Re: [PATCH] mm: disable preemption in apply_to_pte_range

From: Jeremy Fitzhardinge
Date: Fri Feb 13 2009 - 12:42:18 EST


Peter Zijlstra wrote:
If the lazy mmu code relies on per-cpu data, then it should be the lazy
mmu's responsibility to ensure stuff is properly serialized. Eg. it
should do get_cpu_var() and put_cpu_var().

Those constructs can usually be converted to preemptable variants quite
easily, as it clearly shows what data needs to be protected.

At the moment the lazy update stuff is inherently cpu-affine. The basic model is that you can amortize the cost of individual update operations (via hypercall, for example) by batching them up. That batch is almost certainly a piece of percpu state (in Xen's case its maintained on the kernel side as per-cpu data, but in VMI it happens somewhere under their ABI), and so we can't allow switching to another cpu while lazy update mode is active.

Preemption is also problematic because if we're doing lazy updates and we switch to another task, it will likely get very confused if its pagetable updates get deferred until some arbitrary point in the future...

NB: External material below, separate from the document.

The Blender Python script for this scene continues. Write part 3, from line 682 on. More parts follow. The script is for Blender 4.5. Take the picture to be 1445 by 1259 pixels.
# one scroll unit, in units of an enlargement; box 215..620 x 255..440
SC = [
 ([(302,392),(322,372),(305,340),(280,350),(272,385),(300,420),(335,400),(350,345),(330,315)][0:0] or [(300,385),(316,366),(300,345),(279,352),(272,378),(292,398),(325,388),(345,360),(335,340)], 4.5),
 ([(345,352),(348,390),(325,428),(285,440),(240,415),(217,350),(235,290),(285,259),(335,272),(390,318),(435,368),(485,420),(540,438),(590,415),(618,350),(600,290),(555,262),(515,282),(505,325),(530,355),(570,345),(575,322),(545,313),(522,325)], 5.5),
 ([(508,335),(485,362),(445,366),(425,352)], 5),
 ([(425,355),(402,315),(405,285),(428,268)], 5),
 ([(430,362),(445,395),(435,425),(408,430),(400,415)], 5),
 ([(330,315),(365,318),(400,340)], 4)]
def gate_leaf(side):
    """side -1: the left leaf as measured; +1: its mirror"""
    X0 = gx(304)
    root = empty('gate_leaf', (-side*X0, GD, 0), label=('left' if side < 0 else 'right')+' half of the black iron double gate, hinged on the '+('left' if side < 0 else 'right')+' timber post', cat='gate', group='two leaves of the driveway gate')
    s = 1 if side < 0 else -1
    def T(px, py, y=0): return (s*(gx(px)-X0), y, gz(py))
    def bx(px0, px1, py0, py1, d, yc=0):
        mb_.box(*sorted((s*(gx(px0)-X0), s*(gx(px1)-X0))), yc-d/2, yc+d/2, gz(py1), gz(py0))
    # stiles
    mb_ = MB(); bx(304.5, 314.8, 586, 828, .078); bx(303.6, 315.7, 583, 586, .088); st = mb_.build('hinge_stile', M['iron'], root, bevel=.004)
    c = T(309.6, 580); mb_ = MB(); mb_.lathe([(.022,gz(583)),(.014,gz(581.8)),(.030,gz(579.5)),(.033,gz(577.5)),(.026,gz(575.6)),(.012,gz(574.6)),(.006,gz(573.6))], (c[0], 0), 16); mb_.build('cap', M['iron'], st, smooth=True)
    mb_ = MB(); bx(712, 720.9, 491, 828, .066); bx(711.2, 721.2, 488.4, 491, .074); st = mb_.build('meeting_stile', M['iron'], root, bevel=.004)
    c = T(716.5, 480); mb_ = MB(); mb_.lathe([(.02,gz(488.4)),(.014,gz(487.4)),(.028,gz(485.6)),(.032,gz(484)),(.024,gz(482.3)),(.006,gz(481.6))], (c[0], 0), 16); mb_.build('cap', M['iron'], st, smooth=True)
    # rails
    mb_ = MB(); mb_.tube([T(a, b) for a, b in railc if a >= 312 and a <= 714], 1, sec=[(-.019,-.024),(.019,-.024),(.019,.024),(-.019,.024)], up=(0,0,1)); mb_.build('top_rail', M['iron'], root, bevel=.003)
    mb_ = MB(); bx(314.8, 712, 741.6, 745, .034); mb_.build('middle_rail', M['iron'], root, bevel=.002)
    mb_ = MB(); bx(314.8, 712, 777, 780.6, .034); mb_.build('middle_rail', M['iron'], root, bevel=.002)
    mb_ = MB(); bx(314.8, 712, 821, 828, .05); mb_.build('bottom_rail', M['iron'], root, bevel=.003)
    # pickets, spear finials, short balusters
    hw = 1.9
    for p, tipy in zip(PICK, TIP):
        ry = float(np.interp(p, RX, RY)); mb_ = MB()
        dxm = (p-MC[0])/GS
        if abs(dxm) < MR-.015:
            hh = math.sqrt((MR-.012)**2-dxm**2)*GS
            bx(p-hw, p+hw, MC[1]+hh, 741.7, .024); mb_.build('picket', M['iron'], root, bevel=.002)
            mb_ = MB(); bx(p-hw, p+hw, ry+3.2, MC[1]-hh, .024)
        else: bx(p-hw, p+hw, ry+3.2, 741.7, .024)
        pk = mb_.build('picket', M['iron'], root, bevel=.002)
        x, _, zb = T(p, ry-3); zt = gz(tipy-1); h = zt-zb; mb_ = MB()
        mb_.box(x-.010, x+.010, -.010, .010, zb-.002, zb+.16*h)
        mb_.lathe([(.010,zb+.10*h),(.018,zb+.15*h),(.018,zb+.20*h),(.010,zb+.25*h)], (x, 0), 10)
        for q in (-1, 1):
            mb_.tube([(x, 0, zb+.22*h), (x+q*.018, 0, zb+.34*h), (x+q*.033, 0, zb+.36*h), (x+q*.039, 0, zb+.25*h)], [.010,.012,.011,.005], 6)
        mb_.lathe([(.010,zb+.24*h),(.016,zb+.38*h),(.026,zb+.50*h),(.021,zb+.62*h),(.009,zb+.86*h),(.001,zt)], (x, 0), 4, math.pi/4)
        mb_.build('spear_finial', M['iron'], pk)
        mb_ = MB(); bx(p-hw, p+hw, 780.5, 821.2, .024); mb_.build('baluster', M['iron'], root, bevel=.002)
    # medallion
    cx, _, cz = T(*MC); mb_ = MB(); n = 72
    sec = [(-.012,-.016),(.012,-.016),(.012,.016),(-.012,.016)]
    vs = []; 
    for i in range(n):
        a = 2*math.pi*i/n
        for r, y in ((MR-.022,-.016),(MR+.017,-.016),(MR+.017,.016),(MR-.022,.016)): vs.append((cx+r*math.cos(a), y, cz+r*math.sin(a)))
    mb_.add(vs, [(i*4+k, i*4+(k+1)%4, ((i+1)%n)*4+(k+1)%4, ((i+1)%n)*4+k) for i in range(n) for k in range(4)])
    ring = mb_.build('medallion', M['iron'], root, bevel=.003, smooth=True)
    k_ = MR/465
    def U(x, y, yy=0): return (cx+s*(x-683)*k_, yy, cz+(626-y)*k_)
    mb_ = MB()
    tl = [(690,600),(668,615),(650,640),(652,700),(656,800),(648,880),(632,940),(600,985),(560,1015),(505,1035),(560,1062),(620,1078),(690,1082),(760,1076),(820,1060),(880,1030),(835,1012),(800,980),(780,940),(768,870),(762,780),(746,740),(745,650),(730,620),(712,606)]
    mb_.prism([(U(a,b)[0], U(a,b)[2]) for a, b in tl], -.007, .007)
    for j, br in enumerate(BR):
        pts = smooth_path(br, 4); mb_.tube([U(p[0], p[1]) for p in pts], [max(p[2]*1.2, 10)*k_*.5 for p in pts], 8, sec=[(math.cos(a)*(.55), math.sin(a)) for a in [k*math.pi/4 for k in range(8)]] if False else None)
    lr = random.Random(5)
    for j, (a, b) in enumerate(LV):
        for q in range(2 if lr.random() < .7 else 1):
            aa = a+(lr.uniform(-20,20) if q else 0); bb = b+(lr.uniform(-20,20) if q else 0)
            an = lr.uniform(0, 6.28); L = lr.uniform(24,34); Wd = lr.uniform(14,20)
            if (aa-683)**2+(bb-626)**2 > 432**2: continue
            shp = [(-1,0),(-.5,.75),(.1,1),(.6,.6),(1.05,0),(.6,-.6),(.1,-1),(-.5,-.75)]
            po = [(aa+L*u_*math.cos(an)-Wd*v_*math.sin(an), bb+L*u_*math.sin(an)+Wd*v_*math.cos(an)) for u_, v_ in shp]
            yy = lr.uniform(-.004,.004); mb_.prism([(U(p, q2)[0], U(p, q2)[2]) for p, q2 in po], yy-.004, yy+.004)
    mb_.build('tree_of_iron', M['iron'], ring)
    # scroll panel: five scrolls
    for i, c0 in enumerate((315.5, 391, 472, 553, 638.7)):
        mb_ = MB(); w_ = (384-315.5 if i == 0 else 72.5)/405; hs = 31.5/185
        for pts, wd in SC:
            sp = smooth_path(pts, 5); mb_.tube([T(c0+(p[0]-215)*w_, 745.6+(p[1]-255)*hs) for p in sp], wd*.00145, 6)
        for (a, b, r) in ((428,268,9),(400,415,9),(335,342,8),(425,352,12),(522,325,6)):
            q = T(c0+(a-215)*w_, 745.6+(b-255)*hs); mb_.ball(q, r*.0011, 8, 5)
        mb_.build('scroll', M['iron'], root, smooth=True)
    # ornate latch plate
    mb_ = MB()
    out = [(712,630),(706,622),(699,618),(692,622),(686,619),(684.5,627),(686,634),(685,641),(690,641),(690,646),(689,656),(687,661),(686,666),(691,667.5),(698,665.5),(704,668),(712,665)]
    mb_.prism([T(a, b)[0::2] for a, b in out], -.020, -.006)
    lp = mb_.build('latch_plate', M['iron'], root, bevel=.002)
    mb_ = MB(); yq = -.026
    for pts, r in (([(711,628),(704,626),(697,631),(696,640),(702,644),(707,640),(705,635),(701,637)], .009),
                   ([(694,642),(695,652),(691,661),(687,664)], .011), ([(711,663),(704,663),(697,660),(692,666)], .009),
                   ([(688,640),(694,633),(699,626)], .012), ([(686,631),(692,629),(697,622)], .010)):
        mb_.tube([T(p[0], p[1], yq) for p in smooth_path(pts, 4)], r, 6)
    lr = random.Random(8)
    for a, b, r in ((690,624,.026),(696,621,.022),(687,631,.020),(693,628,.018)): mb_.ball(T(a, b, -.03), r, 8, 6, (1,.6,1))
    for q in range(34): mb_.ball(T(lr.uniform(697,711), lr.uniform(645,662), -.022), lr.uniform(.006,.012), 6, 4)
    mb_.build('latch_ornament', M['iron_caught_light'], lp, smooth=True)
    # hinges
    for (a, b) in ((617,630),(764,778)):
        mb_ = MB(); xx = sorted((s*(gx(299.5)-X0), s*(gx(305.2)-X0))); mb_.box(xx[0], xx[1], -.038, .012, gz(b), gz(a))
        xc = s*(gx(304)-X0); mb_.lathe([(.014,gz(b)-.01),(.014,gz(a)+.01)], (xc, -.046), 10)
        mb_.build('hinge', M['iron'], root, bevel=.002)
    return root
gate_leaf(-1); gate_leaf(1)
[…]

So at the moment, we just disable preemption, and take advantage of the existing work to make sure pagetable updates are not non-preemptible for too long. This has been fine so far, because almost all the work on using lazy mmu updates has focused on usermode mappings.

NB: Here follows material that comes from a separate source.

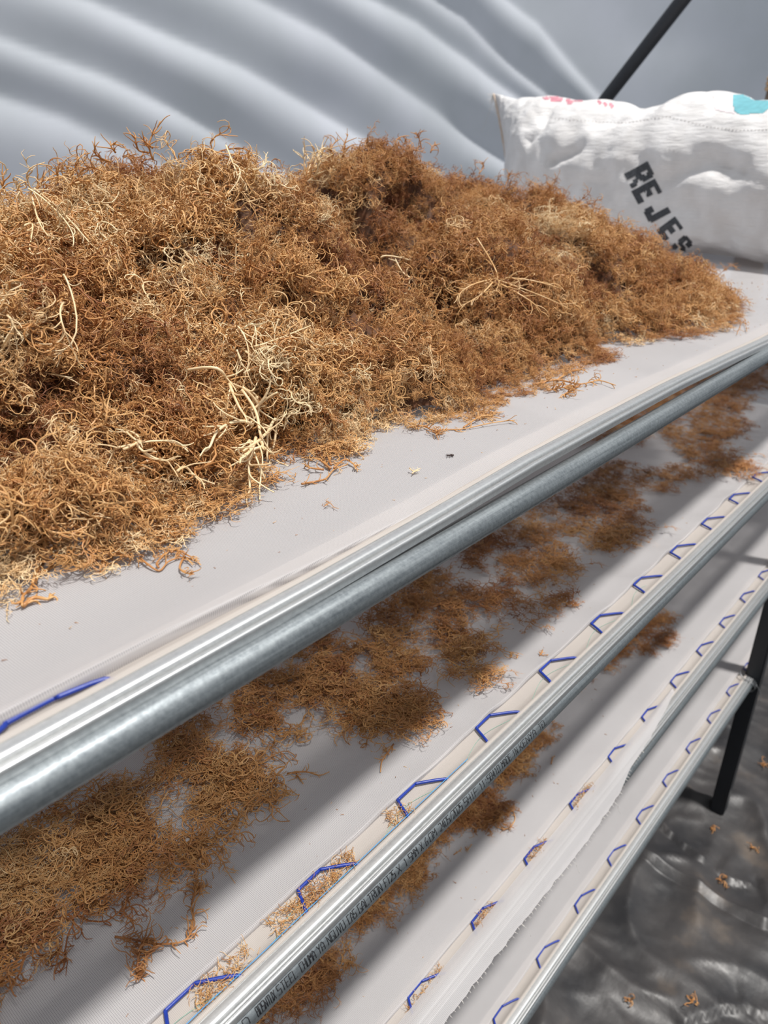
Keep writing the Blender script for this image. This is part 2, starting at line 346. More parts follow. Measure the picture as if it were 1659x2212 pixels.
for k, zc in tiers.items():
    mb = MB(); mb.tube([(x, Y_R, zc+ZC+0.0012*nz(x*1.3, zc*9)) for x in xs_r], TR, sides=28)
    tb = rp(mb.obj('front_tube', M_TUBE)); tb['label'] = lab_t[k]
    y0, y1 = chan_y(k); zb = zc+TR-0.0008+ZC; H = 0.0098; w = y1-y0
    prof = [(0, 0), (w, 0), (w+0.0004, H-0.0020), (w-0.0001, H-0.0006), (w-0.0012, H-0.0001), (w-0.0034, H), (w-0.0037, H-0.0007), (w-0.0041, H-0.0007), (w-0.0044, H+0.0001),
            (0.0098, H+0.0004), (0.0078, H-0.0001), (0.0068, H-0.0012), (0.0062, H-0.0046), (0.0044, H-0.0046), (0.0040, H-0.0022), (0.0034, H-0.0012), (0.0022, H-0.0009), (0.0018, H-0.0015), (0.0014, H-0.0013),
            (0.0002, H-0.0016), (-0.0006, H-0.0026), (-0.0003, H*0.5)]
    prof = [(y0+a, zb+c) for a, c in prof]
    v, f = profile_sweep(prof, xs_r, lambda x: lift(k, x))
    ch = rp(mesh_obj('lock_channel', v, f, M_CHAN, smooth=False)); 
    ch.data.polygons.foreach_set('use_smooth', [True]*len(ch.data.polygons))
    md = ch.modifiers.new('edges', 'EDGE_SPLIT'); md.split_angle = math.radians(50)
    ch['label'] = 'bright ribbed clamping channel along the shelf edge'
    # continuous zigzag clamping wire: loops out over the inner lip on to the cloth
    zt = zc+TR+H+ZC
    period, x_first = dict(A=(0.1385, 0.064), B=(0.1390, 0.2855-0.139*9), C=(0.1355, 0.575-0.1355*11), D=(0.1365, 0.801-0.1365*12))[k]
    pts = []; x = x_first - (0)
    yc = (y0+y1)/2
    if k == 'A': x = 0.095
    while x < (XB-0.12 if k != 'A' else 0.15):
        g = lift(k, x)
        out = dict(A=0.0085, B=0.022, C=0.016, D=0.014)[k]
        jx = 0.002*nz(x*40, zc*7); jo = 0.002*nz(x*40, zc*7+3)
        zz = zt+g-0.0012
        pts += [(x-0.034, yc, zt+g-0.007), (x-0.022, yc+0.003, zt+g-0.006), (x-0.0115, y1-0.003, zt+g-0.0045), (x-0.0085+jx, y1+0.004, zz), (x+jx*2, y1+out+jo, zz), (x+0.002+jx, y1+out+0.0012+jo, zz),
                (x+0.026+jx, y1+out+0.0016+jo, zz), (x+0.030+jx, y1+out+0.0005+jo, zz), (x+0.0545+jx, y1+0.004, zz), (x+0.059, y1-0.003, zt+g-0.0045), (x+0.070, yc+0.003, zt+g-0.006), (x+0.085, yc, zt+g-0.007)]
        x += period
    P = catmull(pts, 3)
    mb = MB(); mb.tube(P, 0.00165, sides=8); wr_ = mb.obj('clamping_wire', M_WIRE, ch); wr_['label'] = 'blue plastic-coated zigzag wire'
    if k == 'B':                             # dot-matrix style print along the tube
        strokes = {  # 5x7 stroke letters
            'A': [(0,0,0,5),(0,5,2,7),(2,7,4,5),(4,5,4,0),(0,3,4,3)], 'B': [(0,0,0,7),(0,7,3.4,7),(3.4,7,3.4,4),(0,3.7,3.8,3.7),(3.8,3.7,3.8,0),(0,0,3.8,0)], 'C': [(4,7,0,7),(0,7,0,0),(0,0,4,0)],
            'D': [(0,0,0,7),(0,7,3,7),(3,7,4,5.5),(4,5.5,4,1.5),(4,1.5,3,0),(3,0,0,0)], 'E': [(4,7,0,7),(0,7,0,0),(0,0,4,0),(0,3.6,3,3.6)], 'F': [(4,7,0,7),(0,7,0,0),(0,3.6,3,3.6)],
            'G': [(4,7,0,7),(0,7,0,0),(0,0,4,0),(4,0,4,3.2),(4,3.2,2,3.2)], 'H': [(0,0,0,7),(4,0,4,7),(0,3.6,4,3.6)], 'I': [(2,0,2,7)], 'K': [(0,0,0,7),(4,7,0,3),(1,4,4,0)], 'L': [(0,7,0,0),(0,0,4,0)],
            'M': [(0,0,0,7),(0,7,2,4),(2,4,4,7),(4,7,4,0)], 'N': [(0,0,0,7),(0,7,4,0),(4,0,4,7)], 'O': [(0,0,0,7),(0,7,4,7),(4,7,4,0),(4,0,0,0)], 'R': [(0,0,0,7),(0,7,4,7),(4,7,4,3.6),(4,3.6,0,3.6),(1.6,3.6,4,0)],
            'S': [(4,7,0,7),(0,7,0,3.7),(0,3.7,4,3.7),(4,3.7,4,0),(4,0,0,0)], 'T': [(0,7,4,7),(2,7,2,0)], 'U': [(0,7,0,0),(0,0,4,0),(4,0,4,7)], 'V': [(0,7,2,0),(2,0,4,7)], 'X': [(0,0,4,7),(0,7,4,0)],
            'Y': [(0,7,2,3.8),(4,7,2,3.8),(2,3.8,2,0)], '0': [(0,0,0,7),(0,7,4,7),(4,7,4,0),(4,0,0,0)], '1': [(2,0,2,7),(0.8,5.8,2,7)], '2': [(0,7,4,7),(4,7,4,4),(4,4,0,0),(0,0,4,0)],
            '4': [(3,0,3,7),(3,7,0,2.4),(0,2.4,4,2.4)], '5': [(4,7,0,7),(0,7,0,3.9),(0,3.9,4,3.9),(4,3.9,4,0),(4,0,0,0)], '6': [(3.5,7,0,5),(0,5,0,0),(0,0,4,0),(4,0,4,3.4),(4,3.4,0,3.4)],
            '8': [(0,0,0,7),(0,7,4,7),(4,7,4,0),(4,0,0,0),(0,3.6,4,3.6)], '/': [(0,0,4,7)], ':': [(2,1.5,2,2.3),(2,4.7,2,5.5)]}
        words = [('D', (520, 2192), 1), ('BOSNTUX', (548, 2160), 7), ('STEEL', (594, 2113), 5), ('CHUMA', (644, 2063), 5), ('YA', (682, 2025), 2), ('NGUVU', (703, 2002), 5), ('CAS', (748, 1959), 3), ('GALTRON', (771, 1937), 7),
                 ('FT25', (828, 1884), 4), ('X', (856, 1853), 1), ('1', (872, 1838), 1), ('5MM', (882, 1830), 3), ('X', (906, 1808), 1), ('6', (917, 1796), 1), ('0M', (926, 1786), 2), ('2405/2025', (948, 1763), 9),
                 ('SHIF', (1002, 1710), 4), ('11:58410', (1036, 1679), 8), ('MADE', (1083, 1637), 4), ('IN', (1107, 1615), 2), ('KENYA', (1121, 1603), 5), ('TEL', (1163, 1563), 3)]
        ang0 = math.radians(58)              # angle of the letter tops on the tube, from the vertical towards the front
        def on_tube(xx, hh):                 # hh: metres down from the letter tops
            a = math.radians(40) + (0.0088-hh)/TR
            return np.array([xx, Y_R-(TR+0.00025)*math.sin(a), zc+ZC+(TR+0.00025)*math.cos(a)])
        mbt = MB(); unit = 0.00112
        starts = [ony(px[0]+3, px[1]-2, Y_R-0.011)[0] for _, px, _ in words]+[None]
        for wi, (wd, px, nch) in enumerate(words):
            xx = starts[wi]; nxt = starts[wi+1] or xx+len(wd)*0.007; pit = min(0.0072, (nxt-xx)/(len(wd)+0.75)); unit_x = pit/5.4
            for c in wd:
                for (a0, b0, a1, b1) in strokes[c]:
                    A = on_tube(xx+a0*unit*0.92, b0*unit); B = on_tube(xx+a1*unit*0.92, b1*unit)
                    seg = [on_tube(xx+(a0+(a1-a0)*q)*unit_x, (b0+(b1-b0)*q)*unit) for q in (0, 0.5, 1)]
                    mbt.tube(seg, 0.00034, sides=4)
                xx += pit
        tx = mbt.obj('printed_lettering', M_INK, tb); tx['label'] = 'black factory lettering along the tube'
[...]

But I can see how this is problematic from your perspective. One thing we could consider is making the lazy mmu mode a per-task property, so if we get preempted we can flush any pending changes and safely switch to another task, and then reenable it when we get scheduled in again. (This may be already possible with the existing paravirt-ops hooks in switch_to.)

In this specific case, if the lazy mmu updates / non-preemptable section is really causing heartburn, we can just back it out for now.